Though the gospel is simple, its influence upon the workplace is anything but trite. The authors reveal the extent of the gospel’s power as they wrestle with the following questions: “How do I choose a job? How do I balance work, church, and family? How do I handle difficult bosses and coworkers? What does it mean to be a Christian boss? How can I share the gospel at work? Is full time ministry more valuable than my job?”

These chapters highlight the book’s true value. The authors avoid the temptation to create a modern version of the 1950 homemaker books that turned societal expectations into morale codes. In the place of heavy burdens, the authors hand the readers freeing biblical principles that can be used by teenagers nervous about their first job and by executives looking for the next great thing. Concepts such prioritizing obedience to God and love for others above our felt needs shows the reader how to avoid jobs that will lead to to his or her financial or spiritual ruin. The decision-making pyrimid found on pages 77 and 81 alone makes the book a must have.

The authors show Christians that an effective work, church, and life balance consists of finding a job that enables one to provide for themselves, care for their families, and share with others. Successes is located in biblical principles as opposed to keeping up with this Christian or that Christian.

All these practical chapters are built around questions or principles that help the reader to tease out what is driving his or her perception of work. Each chapter also contains a list of questions that can be used by couples, counselors, or Bible study groups to further applicaiton and discussion.

The authors also reveal the sustaining power of God’s sovereignty. Instead of worrying about missing out on job opportunities or descending into petty office politics, the believer locates his confidence in the powerful hand of God who is working all things, even the dead-end job, together for his good. Traeger and Gilbert also note,

We compete by working at whatever we do with all our heart, not by undercutting and sabotaging the efforts of our coworkers.

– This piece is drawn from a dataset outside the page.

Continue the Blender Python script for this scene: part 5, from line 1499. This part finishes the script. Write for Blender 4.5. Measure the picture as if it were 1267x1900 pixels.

The book should also be commended for addressing the bosses. While many books deal with complaining spirits and unbiblical competitiveness on the ground floor, few books speak to those who occupy the corner office on the second floor. Traeger and Gilbert’s go up the elevator. They remind employers that their authority comes from God. CEOs shuold use such authority to bless others though sacrificial service that should inturn create a platform for gospel expansion. In short, both the employee and the employer should view the jobsight as space for gospel living that will benefit others and facilitate evangelsim.

The authors believe God has sent Christians to career fields with a missional purpose. Christians who work can reach scores of people that would never pick up the phone if a pastor called. But the authors caution the Christian against merging either idolatry or idleness into one’s evangelism. Both the cutthroat Christian and the lazy Christian undermine the beauty of the gospel. To reach the lost, the Christian must work faithfully, speak honestly about God, and love others well while tapping into the resources of the church.

Though Traeger and Gilbert should be applauded for having given their readers a biblical understanding of how the gospel shapes work, their book could be enriched if they addresses issues related to gender. They only briefly touch on the role of motherhood as work. The also do not tease out how the roles of fatherhood and motherhood shape the discussion on work and life balance. Though the book could have been enriched, its content still proves helpful for both men and women who are thinking their work in light of the gospel.  

Those who bring the gospel to work with them will find work to be a joy because it ceases to be a race for money, power, or meaning. The authors correctly note, \

We don’t need work to make us loved or liked or accepted, nor do we need it to prove ourselves that we’re worthwhile. Why? Because all of that has already been secured for us by Jesus!

The Gospel liberates the Christian to work!

Do you know that joy? Are you bringing the gospel to your job?

If not or if you are like me need help thinking through the job-related questions that Traeger and Gilbert tackled, I would encourage you to read their book!